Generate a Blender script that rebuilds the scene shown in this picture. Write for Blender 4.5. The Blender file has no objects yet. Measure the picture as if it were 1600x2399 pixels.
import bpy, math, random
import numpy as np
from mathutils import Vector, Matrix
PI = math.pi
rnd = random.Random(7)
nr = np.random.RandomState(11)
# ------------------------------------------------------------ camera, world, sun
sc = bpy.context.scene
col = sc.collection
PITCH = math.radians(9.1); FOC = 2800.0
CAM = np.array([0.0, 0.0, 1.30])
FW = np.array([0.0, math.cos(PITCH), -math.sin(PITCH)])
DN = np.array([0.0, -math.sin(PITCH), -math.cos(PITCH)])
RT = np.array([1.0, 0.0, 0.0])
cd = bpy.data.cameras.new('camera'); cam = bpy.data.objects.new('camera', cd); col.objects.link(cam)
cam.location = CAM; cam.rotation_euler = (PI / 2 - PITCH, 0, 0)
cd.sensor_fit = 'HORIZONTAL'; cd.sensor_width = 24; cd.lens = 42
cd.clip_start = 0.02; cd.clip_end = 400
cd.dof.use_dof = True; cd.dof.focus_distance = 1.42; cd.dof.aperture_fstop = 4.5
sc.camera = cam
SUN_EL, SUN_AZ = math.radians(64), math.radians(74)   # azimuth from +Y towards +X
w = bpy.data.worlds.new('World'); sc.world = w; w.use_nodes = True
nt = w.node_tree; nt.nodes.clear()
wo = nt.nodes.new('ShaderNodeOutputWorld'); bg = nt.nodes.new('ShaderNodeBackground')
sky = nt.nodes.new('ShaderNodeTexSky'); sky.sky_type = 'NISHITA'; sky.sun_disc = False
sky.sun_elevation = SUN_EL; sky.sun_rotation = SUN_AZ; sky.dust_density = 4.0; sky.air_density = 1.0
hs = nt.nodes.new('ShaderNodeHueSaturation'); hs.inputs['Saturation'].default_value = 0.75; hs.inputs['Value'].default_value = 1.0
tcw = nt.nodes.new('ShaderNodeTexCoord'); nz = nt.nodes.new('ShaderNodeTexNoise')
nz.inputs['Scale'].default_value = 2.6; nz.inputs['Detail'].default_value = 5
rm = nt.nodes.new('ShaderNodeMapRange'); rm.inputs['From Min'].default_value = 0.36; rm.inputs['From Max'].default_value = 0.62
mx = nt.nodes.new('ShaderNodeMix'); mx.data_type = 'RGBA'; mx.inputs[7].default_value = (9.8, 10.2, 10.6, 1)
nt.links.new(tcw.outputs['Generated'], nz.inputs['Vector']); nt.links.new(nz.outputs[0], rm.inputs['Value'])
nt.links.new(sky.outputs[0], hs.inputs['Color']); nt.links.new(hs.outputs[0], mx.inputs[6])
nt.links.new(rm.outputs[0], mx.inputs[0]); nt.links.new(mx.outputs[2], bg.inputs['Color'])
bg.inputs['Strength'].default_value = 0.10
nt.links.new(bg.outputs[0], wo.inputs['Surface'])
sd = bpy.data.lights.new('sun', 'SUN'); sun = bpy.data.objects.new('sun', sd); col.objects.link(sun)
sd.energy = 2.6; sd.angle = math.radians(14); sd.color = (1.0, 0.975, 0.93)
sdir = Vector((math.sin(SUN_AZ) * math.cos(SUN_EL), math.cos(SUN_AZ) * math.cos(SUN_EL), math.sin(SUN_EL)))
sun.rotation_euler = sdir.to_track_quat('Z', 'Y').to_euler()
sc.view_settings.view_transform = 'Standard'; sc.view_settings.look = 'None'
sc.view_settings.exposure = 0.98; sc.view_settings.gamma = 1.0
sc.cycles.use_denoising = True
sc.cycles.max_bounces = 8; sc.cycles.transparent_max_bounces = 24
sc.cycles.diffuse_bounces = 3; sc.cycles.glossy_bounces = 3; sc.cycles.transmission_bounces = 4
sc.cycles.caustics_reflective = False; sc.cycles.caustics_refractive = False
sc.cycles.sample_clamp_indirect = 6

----

→ Request:
Identify the lines that hold the word "objects". Copy every one of them.

→ Answer:
Generate a Blender script that rebuilds the scene shown in this picture. Write for Blender 4.5. The Blender file has no objects yet. Measure the picture as if it were 1600x2399 pixels.
cd = bpy.data.cameras.new('camera'); cam = bpy.data.objects.new('camera', cd); col.objects.link(cam)
sd = bpy.data.lights.new('sun', 'SUN'); sun = bpy.data.objects.new('sun', sd); col.objects.link(sun)